__What is being asked__: Could you repeat the records below exactly, leaving out any pictures?

═════ Dataset entries

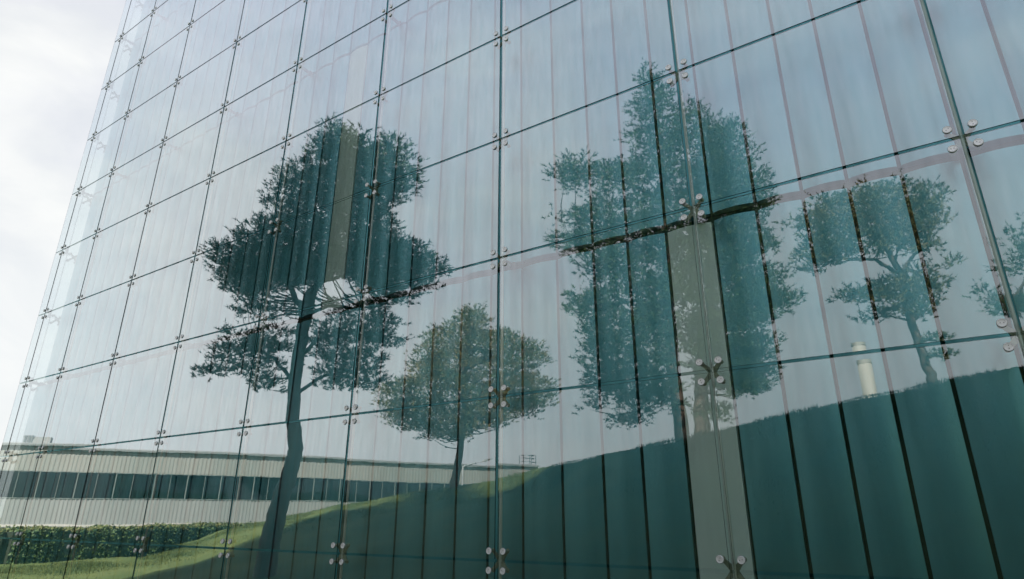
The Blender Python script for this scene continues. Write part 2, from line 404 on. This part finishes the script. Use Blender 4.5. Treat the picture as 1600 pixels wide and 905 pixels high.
# rods that tie the fittings together behind each glass joint
for c in range(2, 11):
    x = COLX[c]; m = MB(); m.tube([(x, .105, 0.02), (x, .105, TOP-1)], .022, 14, cap=False); reparent(m.build('tension_rod', m_rod, smooth=True))
m = MB(); m.tube([(-17.25, .16, 0.02), (-17.25, .16, TOP-1)], .012, 8, cap=False); reparent(m.build('tension_rod', m_rod, smooth=True))

# star-shaped glass fittings
def fitting_mesh():
    m = MB(); dx, dz = .112, .118
    for sx in (-1, 1):
        for sz in (-1, 1):
            d = np.array([sx*dx, 0, sz*dz]); ln = np.linalg.norm(d); u = d/ln; n = np.array([-u[2], 0, u[0]])
            b = len(m.V)
            for (t, w, y0, y1) in ((.0, .038, .105, .135), (.6, .024, .092, .118), (1.0, .020, .082, .106)):
                for (k, y) in ((-1, y0), (1, y0), (1, y1), (-1, y1)):
                    m.V.append(tuple(u*ln*t + n*w*k + np.array([0, y, 0])))
            for s_ in range(2):
                q = b+4*s_
                for k in range(4): m.F.append((q+k, q+(k+1) % 4, q+4+(k+1) % 4, q+4+k))
            m.F.append((b+8, b+9, b+10, b+11))
            m.lathe((sx*dx, .014, sz*dz), (0, 1, 0), [(0, .020), (.075, .020), (.08, .03), (.10, .03)], 12)
            m.tube([(sx*.028, .092, sz*.028), (sx*.028, .108, sz*.028)], .010, 8)
    m.lathe((0, .098, 0), (0, 1, 0), [(0, .030), (.012, .044), (.05, .044), (.062, .03)], 14)
    return m
def cap_mesh():
    m = MB(); m.lathe((0, -.018, 0), (0, 1, 0), [(.004, .012), (.0035, .030), (0, .034), (0, .0385), (.005, .041), (.008, .0415), (.008, .044), (.016, .044)], 22)
    for a in (-1, 1): m.lathe((.014*a, -.0185, 0), (0, 1, 0), [(0, .005), (.006, .005)], 8)
    return m
def strut_mesh():
    m = MB(); m.obox((-.022, .12, -.03), (.044, 0, 0), (0, .40, 0), (0, 0, .06)); m.obox((-.05, .36, -.05), (.10, 0, 0), (0, .03, 0), (0, 0, .10)); return m
fit0 = fitting_mesh().build('glass_fitting', m_spider); cap0 = cap_mesh().build('bolt_cap', m_caps); str0 = strut_mesh().build('strut', m_dark)
cap0.data.materials.append(m_washer)
for p in cap0.data.polygons:
    v = [cap0.data.vertices[i].co for i in p.vertices]; rad = max(math.hypot(c.x, c.z) for c in v); yy = sum(c.y for c in v)/len(v)
    if rad > .0418 or (rad < .022 and yy < -.012): p.material_index = 1 if rad > .0418 else 0
    if len(v) == 8: p.material_index = 1
first = True
def place_fitting(x, z, y=0, rot=0, strut=False, caps=True):
    global first
    f = fit0 if first else fit0.copy()
    if not first: COL.objects.link(f)
    f.parent = bld; f.location = (x-BL[0], y, z); f.rotation_euler = (0, 0, rot)
    for sx in (-1, 1):
        for sz in (-1, 1):
            c = cap0 if first and sx == -1 and sz == -1 else cap0.copy()
            if c is not cap0: COL.objects.link(c)
            c.parent = f; c.location = (sx*.112, 0, sz*.118); c.rotation_euler = (0, random.uniform(0, 3.1), 0)
    if strut:
        s_ = str0.copy(); COL.objects.link(s_); s_.parent = f
    first = False
nf = 0
for c in range(1, 11):
    for r in range(0, RT):
        if r > {1: 9, 2: 9, 3: 8, 4: 7, 5: 6, 6: 6, 7: 5, 8: 4, 9: 3, 10: 2}[c]: continue
        place_fitting(COLX[c], rowz(r), strut=(r in (2, 5, 8))); nf += 1
for r in range(0, 10): place_fitting(-17.76, rowz(r), y=.50, rot=-math.pi/2); nf += 1
bpy.data.objects.remove(str0)
print('fittings', nf, 'wall panels', cnt)

# ------------------------------------------------------------------ trees
m_bark = mat('pine_bark', (.065, .050, .040), .9, noise=((.11, .075, .055), 5, 6, (1, 1, .35)), bump=.9, bscale=12)
m_needle = mat('pine_needles', (.030, .060, .024), .7, noise=((.055, .085, .030), 1.1, 4), spec=.2)
m_needle_tan_sunlit = mat('pine_needles_tan_sunlit', (.040, .070, .025), .7, noise=((.16, .125, .045), .9, 5), spec=.2)  # tan patches: young cones, and the sun's tint put into the needle colour

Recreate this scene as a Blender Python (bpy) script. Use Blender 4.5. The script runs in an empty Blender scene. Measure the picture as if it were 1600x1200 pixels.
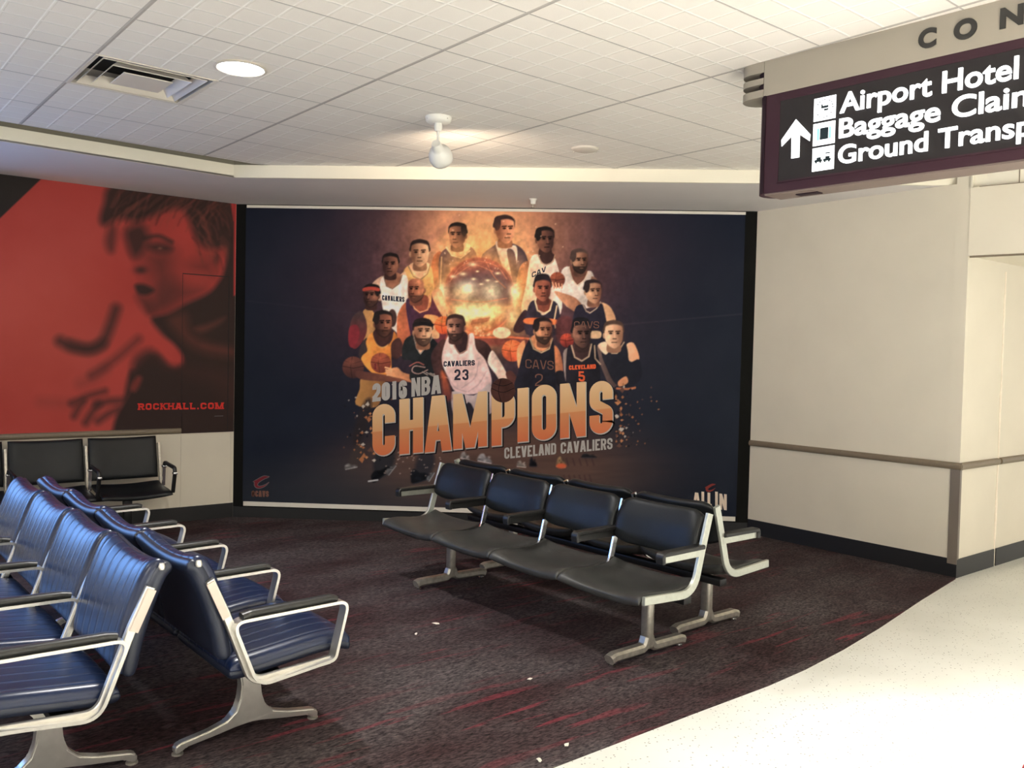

══════════

__Final result__:
The Blender Python script for this scene continues. Write part 2, from line 404 on. This part finishes the script. Use Blender 4.5. Treat the picture as 1600 pixels wide and 905 pixels high.
# rods that tie the fittings together behind each glass joint
for c in range(2, 11):
    x = COLX[c]; m = MB(); m.tube([(x, .105, 0.02), (x, .105, TOP-1)], .022, 14, cap=False); reparent(m.build('tension_rod', m_rod, smooth=True))
m = MB(); m.tube([(-17.25, .16, 0.02), (-17.25, .16, TOP-1)], .012, 8, cap=False); reparent(m.build('tension_rod', m_rod, smooth=True))

# star-shaped glass fittings
def fitting_mesh():
    m = MB(); dx, dz = .112, .118
    for sx in (-1, 1):
        for sz in (-1, 1):
            d = np.array([sx*dx, 0, sz*dz]); ln = np.linalg.norm(d); u = d/ln; n = np.array([-u[2], 0, u[0]])
            b = len(m.V)
            for (t, w, y0, y1) in ((.0, .038, .105, .135), (.6, .024, .092, .118), (1.0, .020, .082, .106)):
                for (k, y) in ((-1, y0), (1, y0), (1, y1), (-1, y1)):
                    m.V.append(tuple(u*ln*t + n*w*k + np.array([0, y, 0])))
            for s_ in range(2):
                q = b+4*s_
                for k in range(4): m.F.append((q+k, q+(k+1) % 4, q+4+(k+1) % 4, q+4+k))
            m.F.append((b+8, b+9, b+10, b+11))
            m.lathe((sx*dx, .014, sz*dz), (0, 1, 0), [(0, .020), (.075, .020), (.08, .03), (.10, .03)], 12)
            m.tube([(sx*.028, .092, sz*.028), (sx*.028, .108, sz*.028)], .010, 8)
    m.lathe((0, .098, 0), (0, 1, 0), [(0, .030), (.012, .044), (.05, .044), (.062, .03)], 14)
    return m
def cap_mesh():
    m = MB(); m.lathe((0, -.018, 0), (0, 1, 0), [(.004, .012), (.0035, .030), (0, .034), (0, .0385), (.005, .041), (.008, .0415), (.008, .044), (.016, .044)], 22)
    for a in (-1, 1): m.lathe((.014*a, -.0185, 0), (0, 1, 0), [(0, .005), (.006, .005)], 8)
    return m
def strut_mesh():
    m = MB(); m.obox((-.022, .12, -.03), (.044, 0, 0), (0, .40, 0), (0, 0, .06)); m.obox((-.05, .36, -.05), (.10, 0, 0), (0, .03, 0), (0, 0, .10)); return m
fit0 = fitting_mesh().build('glass_fitting', m_spider); cap0 = cap_mesh().build('bolt_cap', m_caps); str0 = strut_mesh().build('strut', m_dark)
cap0.data.materials.append(m_washer)
for p in cap0.data.polygons:
    v = [cap0.data.vertices[i].co for i in p.vertices]; rad = max(math.hypot(c.x, c.z) for c in v); yy = sum(c.y for c in v)/len(v)
    if rad > .0418 or (rad < .022 and yy < -.012): p.material_index = 1 if rad > .0418 else 0
    if len(v) == 8: p.material_index = 1
first = True
def place_fitting(x, z, y=0, rot=0, strut=False, caps=True):
    global first
    f = fit0 if first else fit0.copy()
    if not first: COL.objects.link(f)
    f.parent = bld; f.location = (x-BL[0], y, z); f.rotation_euler = (0, 0, rot)
    for sx in (-1, 1):
        for sz in (-1, 1):
            c = cap0 if first and sx == -1 and sz == -1 else cap0.copy()
            if c is not cap0: COL.objects.link(c)
            c.parent = f; c.location = (sx*.112, 0, sz*.118); c.rotation_euler = (0, random.uniform(0, 3.1), 0)
    if strut:
        s_ = str0.copy(); COL.objects.link(s_); s_.parent = f
    first = False
nf = 0
for c in range(1, 11):
    for r in range(0, RT):
        if r > {1: 9, 2: 9, 3: 8, 4: 7, 5: 6, 6: 6, 7: 5, 8: 4, 9: 3, 10: 2}[c]: continue
        place_fitting(COLX[c], rowz(r), strut=(r in (2, 5, 8))); nf += 1
for r in range(0, 10): place_fitting(-17.76, rowz(r), y=.50, rot=-math.pi/2); nf += 1
bpy.data.objects.remove(str0)
print('fittings', nf, 'wall panels', cnt)

# ------------------------------------------------------------------ trees
m_bark = mat('pine_bark', (.065, .050, .040), .9, noise=((.11, .075, .055), 5, 6, (1, 1, .35)), bump=.9, bscale=12)
m_needle = mat('pine_needles', (.030, .060, .024), .7, noise=((.055, .085, .030), 1.1, 4), spec=.2)
m_needle_tan_sunlit = mat('pine_needles_tan_sunlit', (.040, .070, .025), .7, noise=((.16, .125, .045), .9, 5), spec=.2)  # tan patches: young cones, and the sun's tint put into the needle colour

Recreate this scene as a Blender Python (bpy) script. Use Blender 4.5. The script runs in an empty Blender scene. Measure the picture as if it were 1600x1200 pixels.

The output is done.